Women and children are disproportionately affected by gun violence in the United States, according to Everytown for Gun Safety, the country's largest gun violence prevention organization. Women made up 51 percent of mass shooting victims between 2009 and 2014, and are 16 times more likely to be killed by guns in the United States than in other developed countries. They are also more likely than men to be killed by an intimate partner.

For millennial women, these stats are particularly alarming: In 2008, more homicide cases were committed by a dating partner than a spouse, according to a report by the Department of Justice. Sixty-nine percent of millennials today are unmarried.

Watts says the extremism of the NRA's leadership, and push for increased gun sales, will only continue to exasperate the gun violence epidemic. "For so long, the NRA has had a boogeyman in the White House to make gun owners afraid that their guns were going to be confiscated," she says. "They don't have that now, so instead of trying to make gun owners afraid of the person in the White House, they have to make us afraid of each other. They have to create a culture war in order to sell more guns."

Margot Bennett, the executive director of Women Against Gun Violence, agrees. "[The NRA] is the marketing and advertising firm for the gun manufacturers and they use whatever they can do to make sure the gun sales increase. They sell fear of each other, of all of us to be afraid of each other, and I think we see this with their two recent videos," she tells Bustle. "The protester is now the enemy."

For Mallory, this weekend's protest is an opportunity for people of all walks of life to unite and make their voices heard — despite the "us versus them" rhetoric flouted in the NRA ads.
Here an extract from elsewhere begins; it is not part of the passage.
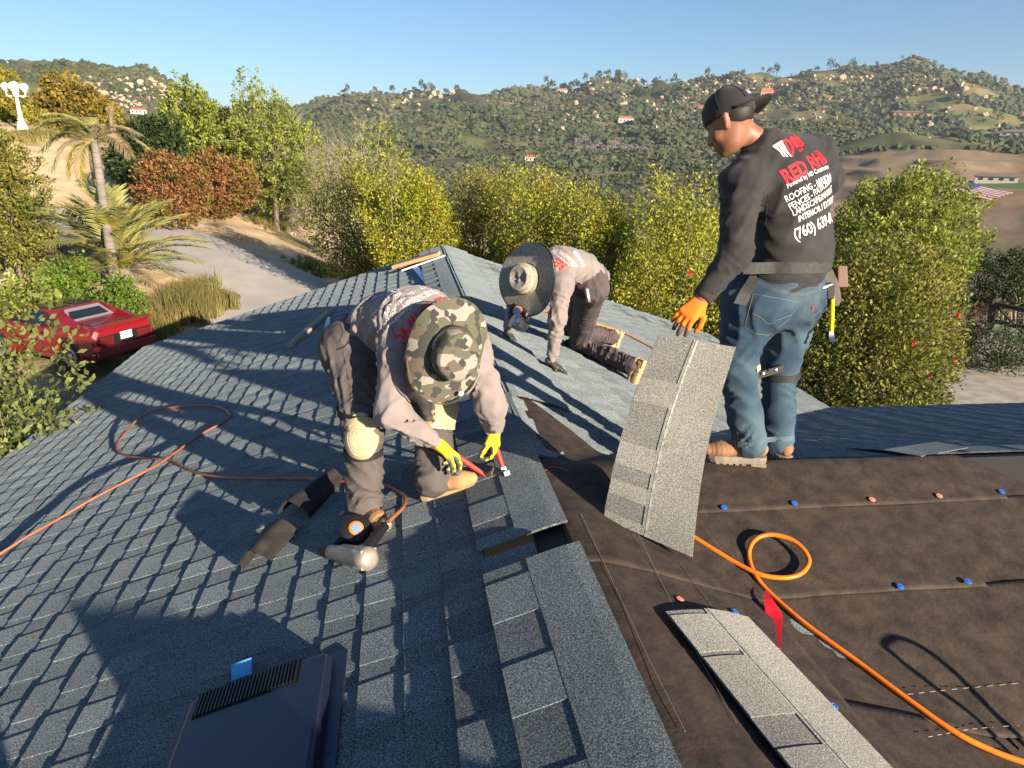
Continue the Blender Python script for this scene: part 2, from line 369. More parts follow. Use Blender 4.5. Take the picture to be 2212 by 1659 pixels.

"It's important that we create an intersectional movement where people who are in the domestic violence space, the gun violence space, the police accountability space, all those different issues would come together just to really work at ways to stand up to the NRA," she says.

"I think the Women's March proves that we are able to bring people together from all different types of issue areas and get them to focus in on one particular oppressive behavioral pattern."